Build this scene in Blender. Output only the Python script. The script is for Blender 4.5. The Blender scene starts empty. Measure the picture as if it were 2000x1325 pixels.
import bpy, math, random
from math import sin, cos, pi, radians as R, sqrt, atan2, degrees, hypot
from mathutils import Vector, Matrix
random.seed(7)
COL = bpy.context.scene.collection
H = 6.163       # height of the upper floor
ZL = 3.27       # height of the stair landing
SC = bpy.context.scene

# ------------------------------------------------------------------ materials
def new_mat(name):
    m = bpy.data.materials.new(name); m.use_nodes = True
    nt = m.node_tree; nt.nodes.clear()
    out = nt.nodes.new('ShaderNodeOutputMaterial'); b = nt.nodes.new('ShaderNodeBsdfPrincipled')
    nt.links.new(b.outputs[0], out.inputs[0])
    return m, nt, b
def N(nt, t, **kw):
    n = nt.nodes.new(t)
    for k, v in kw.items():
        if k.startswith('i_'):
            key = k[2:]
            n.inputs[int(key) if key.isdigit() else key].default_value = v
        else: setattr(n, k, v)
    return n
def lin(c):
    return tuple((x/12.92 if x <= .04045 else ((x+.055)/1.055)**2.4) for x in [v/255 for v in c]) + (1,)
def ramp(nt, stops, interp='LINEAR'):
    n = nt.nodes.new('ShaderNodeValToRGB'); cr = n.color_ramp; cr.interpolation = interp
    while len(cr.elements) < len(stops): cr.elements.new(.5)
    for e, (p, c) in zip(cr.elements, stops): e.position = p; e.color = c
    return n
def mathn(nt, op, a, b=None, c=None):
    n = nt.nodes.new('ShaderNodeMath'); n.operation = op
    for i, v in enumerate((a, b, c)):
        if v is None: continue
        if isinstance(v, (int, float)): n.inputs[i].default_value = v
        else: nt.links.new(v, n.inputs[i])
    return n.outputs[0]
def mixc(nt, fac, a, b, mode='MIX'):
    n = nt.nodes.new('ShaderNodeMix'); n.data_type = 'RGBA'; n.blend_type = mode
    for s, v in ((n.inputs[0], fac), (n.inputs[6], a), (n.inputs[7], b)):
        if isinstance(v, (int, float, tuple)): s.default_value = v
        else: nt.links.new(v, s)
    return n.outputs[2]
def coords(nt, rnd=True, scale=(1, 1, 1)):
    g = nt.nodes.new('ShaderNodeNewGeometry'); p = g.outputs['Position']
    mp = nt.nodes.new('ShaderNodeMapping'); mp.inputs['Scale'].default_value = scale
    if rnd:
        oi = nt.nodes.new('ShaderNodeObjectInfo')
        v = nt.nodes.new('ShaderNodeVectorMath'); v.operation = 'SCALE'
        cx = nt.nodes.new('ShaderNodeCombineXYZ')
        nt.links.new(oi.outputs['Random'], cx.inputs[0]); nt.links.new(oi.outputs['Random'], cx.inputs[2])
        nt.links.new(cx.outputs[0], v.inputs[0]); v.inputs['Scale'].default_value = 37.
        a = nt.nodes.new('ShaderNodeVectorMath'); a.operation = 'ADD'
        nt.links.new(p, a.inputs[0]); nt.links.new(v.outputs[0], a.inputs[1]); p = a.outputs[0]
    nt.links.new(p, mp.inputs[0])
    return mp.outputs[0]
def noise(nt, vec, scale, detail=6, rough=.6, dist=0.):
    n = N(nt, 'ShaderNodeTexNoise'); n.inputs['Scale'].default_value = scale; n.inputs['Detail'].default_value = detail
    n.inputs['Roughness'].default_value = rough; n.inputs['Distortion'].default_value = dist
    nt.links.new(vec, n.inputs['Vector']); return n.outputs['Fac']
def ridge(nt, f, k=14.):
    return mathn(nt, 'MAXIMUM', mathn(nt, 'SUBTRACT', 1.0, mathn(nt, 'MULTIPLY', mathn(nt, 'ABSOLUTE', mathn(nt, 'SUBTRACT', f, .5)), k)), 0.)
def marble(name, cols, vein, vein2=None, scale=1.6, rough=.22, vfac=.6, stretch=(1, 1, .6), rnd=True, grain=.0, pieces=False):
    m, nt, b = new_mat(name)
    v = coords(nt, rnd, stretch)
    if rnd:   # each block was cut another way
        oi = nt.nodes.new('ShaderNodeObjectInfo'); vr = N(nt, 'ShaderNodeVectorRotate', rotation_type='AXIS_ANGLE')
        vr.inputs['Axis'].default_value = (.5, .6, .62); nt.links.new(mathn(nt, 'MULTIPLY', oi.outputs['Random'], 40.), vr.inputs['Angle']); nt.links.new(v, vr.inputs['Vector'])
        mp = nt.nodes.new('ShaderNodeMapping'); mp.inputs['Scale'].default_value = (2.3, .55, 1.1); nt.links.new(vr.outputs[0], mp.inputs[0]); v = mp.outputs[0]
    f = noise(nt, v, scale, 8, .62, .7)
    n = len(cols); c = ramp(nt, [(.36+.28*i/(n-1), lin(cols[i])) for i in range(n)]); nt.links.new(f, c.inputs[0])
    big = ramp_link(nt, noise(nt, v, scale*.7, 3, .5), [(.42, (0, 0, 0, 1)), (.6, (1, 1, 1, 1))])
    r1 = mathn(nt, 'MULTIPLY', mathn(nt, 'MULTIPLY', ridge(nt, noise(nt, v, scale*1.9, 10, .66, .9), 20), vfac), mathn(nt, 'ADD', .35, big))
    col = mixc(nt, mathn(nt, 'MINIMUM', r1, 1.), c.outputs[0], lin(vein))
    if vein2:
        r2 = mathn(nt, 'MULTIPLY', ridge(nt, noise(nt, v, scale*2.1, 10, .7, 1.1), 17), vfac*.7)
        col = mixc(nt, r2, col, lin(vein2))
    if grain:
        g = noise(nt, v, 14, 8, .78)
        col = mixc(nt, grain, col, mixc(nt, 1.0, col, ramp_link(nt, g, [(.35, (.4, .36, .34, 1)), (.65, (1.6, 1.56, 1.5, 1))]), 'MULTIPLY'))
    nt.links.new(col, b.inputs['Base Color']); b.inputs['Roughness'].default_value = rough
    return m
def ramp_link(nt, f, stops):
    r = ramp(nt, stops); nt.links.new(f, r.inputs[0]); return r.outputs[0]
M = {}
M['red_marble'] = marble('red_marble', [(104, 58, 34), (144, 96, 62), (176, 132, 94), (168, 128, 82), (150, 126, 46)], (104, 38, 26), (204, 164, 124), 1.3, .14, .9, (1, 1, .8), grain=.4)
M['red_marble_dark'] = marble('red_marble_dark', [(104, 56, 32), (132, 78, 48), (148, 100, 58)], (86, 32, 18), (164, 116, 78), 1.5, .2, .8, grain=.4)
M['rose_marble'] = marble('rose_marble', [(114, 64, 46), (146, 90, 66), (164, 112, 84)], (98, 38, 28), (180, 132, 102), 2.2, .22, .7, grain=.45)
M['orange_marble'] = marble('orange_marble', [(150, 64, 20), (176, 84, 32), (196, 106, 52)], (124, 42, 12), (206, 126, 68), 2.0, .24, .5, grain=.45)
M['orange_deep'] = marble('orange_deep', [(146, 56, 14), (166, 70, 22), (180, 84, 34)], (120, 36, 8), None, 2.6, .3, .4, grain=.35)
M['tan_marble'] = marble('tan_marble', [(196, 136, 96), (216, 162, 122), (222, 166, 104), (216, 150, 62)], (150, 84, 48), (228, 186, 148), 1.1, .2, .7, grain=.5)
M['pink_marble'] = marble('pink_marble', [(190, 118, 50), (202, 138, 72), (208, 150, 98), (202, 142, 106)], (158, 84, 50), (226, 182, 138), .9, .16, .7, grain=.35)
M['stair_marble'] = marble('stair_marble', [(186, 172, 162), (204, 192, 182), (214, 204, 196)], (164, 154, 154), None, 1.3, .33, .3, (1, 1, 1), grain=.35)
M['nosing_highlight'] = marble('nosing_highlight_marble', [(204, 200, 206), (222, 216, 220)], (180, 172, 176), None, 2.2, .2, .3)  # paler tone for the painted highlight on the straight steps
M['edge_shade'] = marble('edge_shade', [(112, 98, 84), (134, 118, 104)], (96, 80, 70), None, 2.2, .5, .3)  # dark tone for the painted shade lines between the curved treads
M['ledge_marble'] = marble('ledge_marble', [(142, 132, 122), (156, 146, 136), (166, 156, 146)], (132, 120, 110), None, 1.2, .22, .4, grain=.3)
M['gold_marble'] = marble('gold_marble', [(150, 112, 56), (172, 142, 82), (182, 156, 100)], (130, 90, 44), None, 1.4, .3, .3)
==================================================
# [Task requirements]
Set down each line of the material verbatim, from the first line through the line that contains "SC = bpy.context.scene".

# [The completed task]
Build this scene in Blender. Output only the Python script. The script is for Blender 4.5. The Blender scene starts empty. Measure the picture as if it were 2000x1325 pixels.
import bpy, math, random
from math import sin, cos, pi, radians as R, sqrt, atan2, degrees, hypot
from mathutils import Vector, Matrix
random.seed(7)
COL = bpy.context.scene.collection
H = 6.163       # height of the upper floor
ZL = 3.27       # height of the stair landing
SC = bpy.context.scene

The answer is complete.